Collect the students' work.  You should anticipate that some of the results will be wrong.  This is a good point at which to discuss error-checking.  Pose the question  "How can you be really sure that a certain amount is the largest one that can't be obtained?"   Point out that the most general answer to this question is our ultimate goal and so you won't resolve it yet, but make sure that this question is always in the background.

Discuss observations that might be made based on the results.  If nothing general emerges, give the students time to reflect.   Suggest that they concentrate on both the number of unattainable amounts and what those amounts are.   If that doesn't generate some discussion, suggest that they concentrate only on results where some specific denomination, like 3.  Then put the results into a table like this:

         
Denominations three and four three and five three and seven three and nine three and ten ...
Largest amount that cannot
be made
          ...


Give the class a chance to prove any conjectures that might be suggested.  While the proposers of the conjectures are attempting proofs, you might want to spend time with some of the others verifying that the conjectures are true for warm-up problems 2 and 3.   

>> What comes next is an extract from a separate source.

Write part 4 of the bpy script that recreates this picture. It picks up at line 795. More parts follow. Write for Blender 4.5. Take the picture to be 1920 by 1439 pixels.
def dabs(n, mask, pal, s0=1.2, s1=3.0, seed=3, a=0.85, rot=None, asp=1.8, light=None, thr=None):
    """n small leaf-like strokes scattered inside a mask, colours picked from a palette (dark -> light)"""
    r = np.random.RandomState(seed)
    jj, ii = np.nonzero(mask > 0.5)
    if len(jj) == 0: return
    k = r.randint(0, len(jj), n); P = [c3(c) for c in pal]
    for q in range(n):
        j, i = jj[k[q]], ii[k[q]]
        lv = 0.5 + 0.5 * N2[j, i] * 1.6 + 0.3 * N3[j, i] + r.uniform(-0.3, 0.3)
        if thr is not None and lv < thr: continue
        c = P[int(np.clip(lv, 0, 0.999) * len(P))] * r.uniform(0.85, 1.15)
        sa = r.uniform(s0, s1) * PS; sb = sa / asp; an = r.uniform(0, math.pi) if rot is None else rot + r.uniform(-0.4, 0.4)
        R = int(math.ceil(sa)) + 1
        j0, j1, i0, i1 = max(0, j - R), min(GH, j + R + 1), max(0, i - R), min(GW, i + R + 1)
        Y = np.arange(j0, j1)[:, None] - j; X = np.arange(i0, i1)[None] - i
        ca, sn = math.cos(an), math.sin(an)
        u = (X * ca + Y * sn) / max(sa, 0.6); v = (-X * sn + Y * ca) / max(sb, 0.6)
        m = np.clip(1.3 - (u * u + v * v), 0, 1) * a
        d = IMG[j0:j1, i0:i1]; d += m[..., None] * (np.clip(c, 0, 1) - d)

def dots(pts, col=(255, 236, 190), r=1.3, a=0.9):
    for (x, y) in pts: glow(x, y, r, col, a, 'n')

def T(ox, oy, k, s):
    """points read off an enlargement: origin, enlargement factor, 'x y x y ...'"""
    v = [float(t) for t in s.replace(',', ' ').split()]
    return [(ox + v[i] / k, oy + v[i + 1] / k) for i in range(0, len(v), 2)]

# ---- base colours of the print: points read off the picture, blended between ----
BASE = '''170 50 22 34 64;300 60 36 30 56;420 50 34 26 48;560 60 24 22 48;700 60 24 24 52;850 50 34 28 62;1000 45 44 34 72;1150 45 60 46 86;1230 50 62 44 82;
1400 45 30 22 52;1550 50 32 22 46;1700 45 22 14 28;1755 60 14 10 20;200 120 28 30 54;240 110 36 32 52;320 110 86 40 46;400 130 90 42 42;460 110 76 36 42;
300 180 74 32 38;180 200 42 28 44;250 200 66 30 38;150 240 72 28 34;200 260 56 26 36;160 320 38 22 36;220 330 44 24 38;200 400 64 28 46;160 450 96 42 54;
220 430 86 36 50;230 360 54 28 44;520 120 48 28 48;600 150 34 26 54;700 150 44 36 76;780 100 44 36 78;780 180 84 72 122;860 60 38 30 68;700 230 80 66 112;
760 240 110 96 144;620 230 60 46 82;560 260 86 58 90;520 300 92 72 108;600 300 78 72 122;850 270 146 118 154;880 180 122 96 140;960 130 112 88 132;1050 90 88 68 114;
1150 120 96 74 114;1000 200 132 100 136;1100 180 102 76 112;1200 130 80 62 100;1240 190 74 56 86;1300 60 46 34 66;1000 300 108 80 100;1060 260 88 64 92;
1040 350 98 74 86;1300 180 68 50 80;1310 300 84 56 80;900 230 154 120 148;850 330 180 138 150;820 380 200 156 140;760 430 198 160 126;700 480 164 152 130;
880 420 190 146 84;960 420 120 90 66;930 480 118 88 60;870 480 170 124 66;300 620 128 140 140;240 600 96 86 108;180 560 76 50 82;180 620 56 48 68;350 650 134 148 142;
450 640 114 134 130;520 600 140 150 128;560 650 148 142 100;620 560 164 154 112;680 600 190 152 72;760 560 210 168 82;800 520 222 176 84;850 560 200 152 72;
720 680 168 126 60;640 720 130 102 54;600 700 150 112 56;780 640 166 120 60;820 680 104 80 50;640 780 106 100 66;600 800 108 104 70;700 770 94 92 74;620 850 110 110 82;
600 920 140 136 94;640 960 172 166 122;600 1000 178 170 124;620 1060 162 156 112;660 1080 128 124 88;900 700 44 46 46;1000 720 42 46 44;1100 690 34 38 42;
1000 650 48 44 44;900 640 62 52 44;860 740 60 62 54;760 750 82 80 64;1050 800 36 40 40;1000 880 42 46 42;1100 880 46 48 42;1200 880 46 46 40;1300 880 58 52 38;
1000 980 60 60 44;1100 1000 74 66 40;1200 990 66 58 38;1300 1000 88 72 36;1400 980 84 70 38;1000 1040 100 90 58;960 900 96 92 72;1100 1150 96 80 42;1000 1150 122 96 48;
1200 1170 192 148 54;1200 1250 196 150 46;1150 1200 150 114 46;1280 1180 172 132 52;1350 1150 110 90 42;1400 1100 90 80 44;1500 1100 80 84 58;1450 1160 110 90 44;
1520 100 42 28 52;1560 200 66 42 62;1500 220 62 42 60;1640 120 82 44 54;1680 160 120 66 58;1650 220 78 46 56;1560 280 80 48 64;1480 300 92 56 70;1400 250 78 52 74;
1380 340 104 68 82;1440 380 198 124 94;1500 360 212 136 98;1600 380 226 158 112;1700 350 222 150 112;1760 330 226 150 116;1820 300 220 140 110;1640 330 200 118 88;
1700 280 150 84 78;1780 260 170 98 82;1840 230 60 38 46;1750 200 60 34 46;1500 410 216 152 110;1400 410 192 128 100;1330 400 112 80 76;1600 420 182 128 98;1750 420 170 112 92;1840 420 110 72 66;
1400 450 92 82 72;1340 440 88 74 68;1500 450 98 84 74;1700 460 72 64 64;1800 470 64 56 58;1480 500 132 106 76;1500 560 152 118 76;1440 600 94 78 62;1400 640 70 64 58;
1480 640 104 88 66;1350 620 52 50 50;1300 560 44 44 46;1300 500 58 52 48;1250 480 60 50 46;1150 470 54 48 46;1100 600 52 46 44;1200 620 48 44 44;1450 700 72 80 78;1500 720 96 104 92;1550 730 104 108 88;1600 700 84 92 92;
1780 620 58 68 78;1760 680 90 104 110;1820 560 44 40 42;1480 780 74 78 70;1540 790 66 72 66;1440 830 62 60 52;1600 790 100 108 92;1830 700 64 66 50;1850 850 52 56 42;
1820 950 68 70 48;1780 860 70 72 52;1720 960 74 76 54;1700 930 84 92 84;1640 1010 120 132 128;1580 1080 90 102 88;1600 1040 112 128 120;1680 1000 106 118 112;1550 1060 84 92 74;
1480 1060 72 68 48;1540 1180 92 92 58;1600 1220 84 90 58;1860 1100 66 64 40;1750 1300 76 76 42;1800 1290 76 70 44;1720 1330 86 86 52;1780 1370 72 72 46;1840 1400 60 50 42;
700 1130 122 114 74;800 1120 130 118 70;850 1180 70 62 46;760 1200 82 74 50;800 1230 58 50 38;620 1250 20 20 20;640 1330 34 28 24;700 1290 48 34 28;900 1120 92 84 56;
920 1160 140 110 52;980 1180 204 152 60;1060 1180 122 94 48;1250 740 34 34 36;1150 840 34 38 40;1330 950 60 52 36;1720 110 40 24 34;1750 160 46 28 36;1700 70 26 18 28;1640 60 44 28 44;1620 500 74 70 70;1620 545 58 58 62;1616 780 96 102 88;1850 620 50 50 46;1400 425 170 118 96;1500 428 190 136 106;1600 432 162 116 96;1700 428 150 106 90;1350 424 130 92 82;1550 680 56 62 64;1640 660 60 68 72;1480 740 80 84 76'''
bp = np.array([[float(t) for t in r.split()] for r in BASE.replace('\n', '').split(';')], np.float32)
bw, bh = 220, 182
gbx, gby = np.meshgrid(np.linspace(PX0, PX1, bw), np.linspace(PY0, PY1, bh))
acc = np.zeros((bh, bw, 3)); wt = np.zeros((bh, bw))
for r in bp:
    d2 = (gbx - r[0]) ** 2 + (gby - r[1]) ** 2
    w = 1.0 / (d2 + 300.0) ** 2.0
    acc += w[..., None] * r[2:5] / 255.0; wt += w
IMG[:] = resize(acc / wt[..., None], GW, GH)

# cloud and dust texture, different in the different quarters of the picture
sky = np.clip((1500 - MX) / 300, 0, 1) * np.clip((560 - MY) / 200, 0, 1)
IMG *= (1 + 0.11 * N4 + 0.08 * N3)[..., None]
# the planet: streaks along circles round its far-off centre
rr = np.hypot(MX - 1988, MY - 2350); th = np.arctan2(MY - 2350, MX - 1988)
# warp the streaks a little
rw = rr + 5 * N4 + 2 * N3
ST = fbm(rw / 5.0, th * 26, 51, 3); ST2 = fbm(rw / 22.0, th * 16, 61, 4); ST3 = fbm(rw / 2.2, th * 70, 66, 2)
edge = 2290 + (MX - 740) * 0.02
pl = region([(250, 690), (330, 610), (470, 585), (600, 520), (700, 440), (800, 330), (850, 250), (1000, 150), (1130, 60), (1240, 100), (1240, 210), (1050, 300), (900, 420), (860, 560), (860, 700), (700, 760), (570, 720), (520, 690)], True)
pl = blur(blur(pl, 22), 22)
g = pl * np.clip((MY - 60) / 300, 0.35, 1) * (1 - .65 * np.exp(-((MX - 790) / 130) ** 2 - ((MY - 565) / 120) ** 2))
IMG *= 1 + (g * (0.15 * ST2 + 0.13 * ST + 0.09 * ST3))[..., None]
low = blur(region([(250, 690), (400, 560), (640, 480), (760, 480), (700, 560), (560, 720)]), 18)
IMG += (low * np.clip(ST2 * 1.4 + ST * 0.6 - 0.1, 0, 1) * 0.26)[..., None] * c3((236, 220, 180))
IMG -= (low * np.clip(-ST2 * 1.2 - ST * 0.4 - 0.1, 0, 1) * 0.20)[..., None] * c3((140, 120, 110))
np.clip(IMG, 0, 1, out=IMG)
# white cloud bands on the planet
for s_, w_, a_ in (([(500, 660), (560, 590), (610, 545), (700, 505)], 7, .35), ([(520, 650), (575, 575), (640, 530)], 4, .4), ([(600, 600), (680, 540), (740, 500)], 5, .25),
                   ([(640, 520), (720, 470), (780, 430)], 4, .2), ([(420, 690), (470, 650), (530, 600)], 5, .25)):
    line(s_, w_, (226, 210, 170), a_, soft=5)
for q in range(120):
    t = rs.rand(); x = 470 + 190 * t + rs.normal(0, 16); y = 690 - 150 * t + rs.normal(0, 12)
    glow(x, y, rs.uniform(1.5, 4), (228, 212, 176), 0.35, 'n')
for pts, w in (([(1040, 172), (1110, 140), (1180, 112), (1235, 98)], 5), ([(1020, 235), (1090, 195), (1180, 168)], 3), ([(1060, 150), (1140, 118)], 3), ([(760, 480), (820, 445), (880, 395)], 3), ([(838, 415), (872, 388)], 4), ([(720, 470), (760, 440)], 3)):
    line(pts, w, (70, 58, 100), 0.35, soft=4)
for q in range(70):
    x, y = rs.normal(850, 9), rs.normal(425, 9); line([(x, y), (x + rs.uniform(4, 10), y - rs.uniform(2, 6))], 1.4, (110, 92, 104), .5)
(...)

Assignment:  Have students continue working on proving their conjectures.   Have them also come up with a problem that is related to the postage stamp problem.  

Phase 4

Allow time for students to report on their success in proving their conjectures from the previous phase.

Depending on whether you want to leave this problem as a long term project or want to reach some closure, you'll need to decide what to do if the class hasn't figured out the formula for the largest amount that can't be made in terms of a and b.  You might want to give them further hints.

Allow enough time at the end of the class to discuss the new problems the students came up with for the assignment in the previous phase.  How much time you spend on these extensions will depend on whether you complete the original problem and/or how engaged the students are in solving the original problem.